В заключение моего изучения генерала мне была устроена личная встреча с ним. Он сидел за столом и что-то углубленно писал, но, когда я вошел, быстро поднялся и улыбнулся. Монтгомери был старше меня, но наша схожесть была просто невероятной — я словно смотрел на себя в зеркало. Не было необходимости ни в накладных бровях, ни в подкладках под щеки, ни в каком-либо гриме. Он быстро нашел общее между нами, чтобы я мог почувствовать себя свободнее,— я рос в Австралии, а он на соседней Тасмании. Пока Монтгомери говорил, я внимательно слушал, стараясь зафиксировать его несколько пронзительный, высокий голос и то, как он подбирает слова. Он никогда не использовал высокопарных фраз, и некоторые люди даже отзывались о его речи как о сухой и неинтересной.
— Да, на вас лежит большая ответственность,— сказал генерал.— Вы чувствуете себя уверенным?
Я заколебался, и он быстро добавил:
— Все будет в порядке, не беспокойтесь.
В этот момент — такова была его способность внушать уверенность — мое волнение прекратилось.
Явившись несколько дней спустя в военное министерство, я ощутил царившее там напряжение.
— Ну вот, Джеймс,— сказал полковник Лестер,— пришло время поднять занавес. Завтра в 6.30 вечера вы станете генералом Монтгомери. Вас отвезут в аэропорт, и там при стечении народа вы сядете в самолет премьер-министра. В 7.45 утра вы приземлитесь в Гибралтаре. Мы распустим по африканскому побережью слухи, что должен прибыть Монти, чтобы начать формирование англо-американской армии для вторжения в Южную Францию, а вы отправитесь в путешествие по побережью до Ближнего Востока, чтобы эти слухи подкрепить. За всеми вашими передвижениями будут бдительно следить агенты Гитлера. В большей или меньшей степени мы будем говорить вам, что делать, но далеко не все происходит так, как планируется. Так что нередко вам придется действовать самостоятельно. Всегда чувствуйте себя хозяином ситуации и помните: теперь все старшие офицеры — ваши подчиненные, и все восторги и приветствия толпы относятся к вам.

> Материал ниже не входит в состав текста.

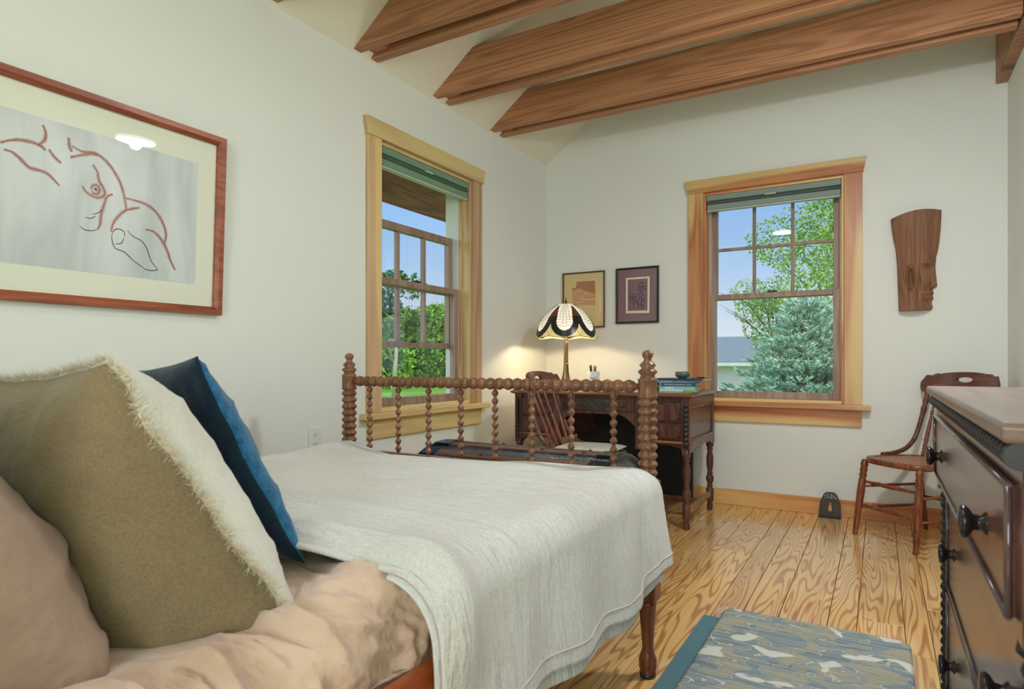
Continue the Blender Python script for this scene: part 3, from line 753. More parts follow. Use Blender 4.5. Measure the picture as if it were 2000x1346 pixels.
# centre frieze with arch
ca, cb = DX0 + PIN - .01, DX1 - PIN + .01
n = 40; pts = [(ca, .758)] + [(ca + (cb - ca) * i / n, .645 - (.085 * (max(0, abs(2 * i / n - 1) - .55) / .45) ** 1.6)) for i in range(n + 1)] + [(cb, .758)]
MB().prism(pts, DY0 + .006, DY0 + .024, lambda a, b, h: (a, h, b)).build('centre_frieze', M['desk'], dk, bevel=.002)
MB().box((ca + .02, DY0 - .003, .668), (cb - .02, DY0 + .01, .74)).build('centre_drawer', M['desk'], dk, bevel=.003)
for xk in (ca + .085, cb - .085): MB().turn((xk, DY0 - .002, .704), (xk, DY0 - .034, .704), [(0, .014), (.15, .012), (.3, .006), (.5, .010), (.8, .012), (1, .006)], 14).build('drawer_knob', M['desk'], dk)
mb = MB(); cx = (ca + cb) / 2
for i in range(3):
    c0 = cx + (i - 1) * .046; mb.tube([(c0 + .021 * math.cos(a_ * math.pi / 8), DY0 - .006, .704 + .021 * math.sin(a_ * math.pi / 8)) for a_ in range(17)], .0045, 6)
    mb.tube([(c0 + .009 * math.cos(a_ * math.pi / 4), DY0 - .006, .704 + .009 * math.sin(a_ * math.pi / 4)) for a_ in range(9)], .0035, 6)
for s_ in (-1, 1):
    for k in range(3):
        b0 = cx + s_ * (.075 + k * .016); mb.tube([(b0 - s_ * .012, DY0 - .006, .704 + .012), (b0 + s_ * .008, DY0 - .006, .704), (b0 - s_ * .012, DY0 - .006, .704 - .012)], [.004, .0035, .003], 6)
mb.build('carved_rosettes', M['carve'], dk)
# legs, stretchers
lp = [(0, .016), (.02, .019), (.07, .019), (.10, .013), (.13, .022), (.16, .024), (.30, .024), (.32, .015), (.34, .020), (.36, .013), (.42, .024), (.47, .025), (.50, .015), (.52, .020), (.54, .014), (.62, .021), (.74, .023), (.84, .015), (.86, .021), (.88, .015), (.91, .024), (1, .026)]
for xx in (DX0 + .025, DX0 + PIN - .03, DX1 - PIN + .03, DX1 - .025):
    for yy in (DY0 + .02, DY1 - .03):
        if yy > -.4 and DX0 + .1 < xx < DX1 - .1: continue
        if yy < -.4 and DX0 + .1 < xx < DX1 - .1: continue
        MB().turn((xx, yy, 0), (xx, yy, .46), lp, 18).build('leg', M['desk'], dk)
        MB().box((xx - .024, yy - .022, .44), (xx + .024, yy + .022, .758)).build('leg_post', M['desk'], dk, bevel=.002)
for xx in (DX0 + .025, DX1 - .025):
    MB().box((xx - .014, DY0 + .03, .088), (xx + .014, DY1 - .04, .128)).build('stretcher', M['desk_top'], dk, bevel=.006)
MB().box((DX0 + .03, (DY0 + DY1) / 2 - .014, .09), (DX1 - .03, (DY0 + DY1) / 2 + .014, .126)).build('stretcher', M['desk'], dk, bevel=.005)
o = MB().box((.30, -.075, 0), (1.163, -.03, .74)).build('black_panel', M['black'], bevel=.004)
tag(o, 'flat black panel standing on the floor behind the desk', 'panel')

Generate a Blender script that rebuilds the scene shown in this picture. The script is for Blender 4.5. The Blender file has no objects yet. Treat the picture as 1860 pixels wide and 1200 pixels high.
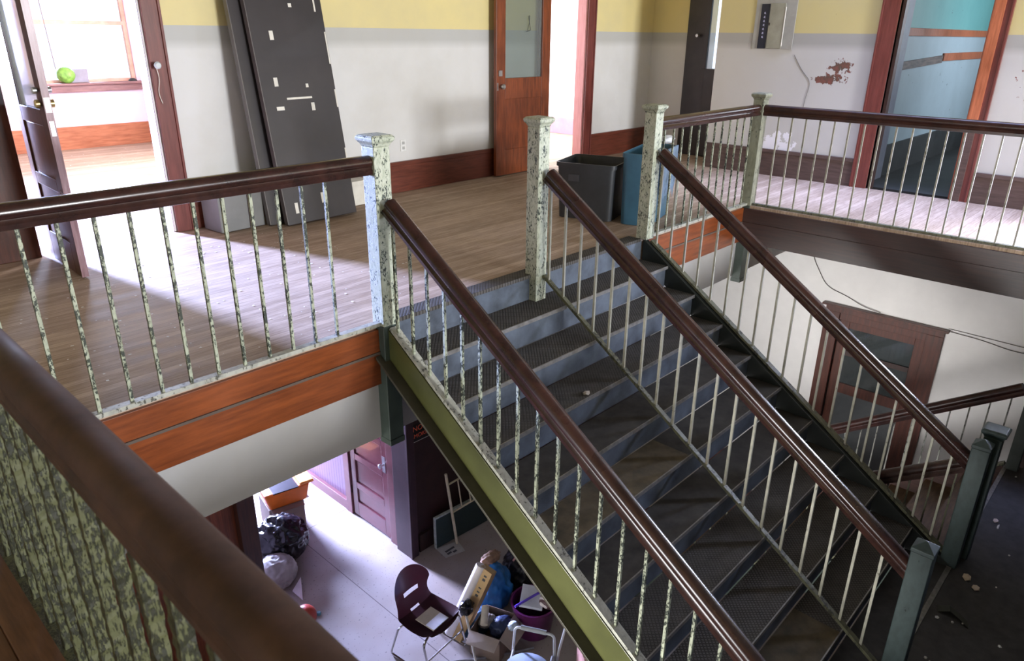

Наступил следующий день, а вместе с ним пришло тягостное чувство приближения часа «Ч», и вог наконец я облачился в полную генеральскую форму и надел знаменитый черный берет с эмблемой бронетанковых войск. Полковник Лестер, который пришел для контрольной проверки, был явно доволен моим видом.
— Осталось последнее,— сказал он и вручил мне несколько носовых платков цвета хаки, помеченных инициалами генерала B.L.M.— Роняйте их, как бы случайно, там где сочтете это подходящим. В нашей игре эта деталь может оказаться очень полезной.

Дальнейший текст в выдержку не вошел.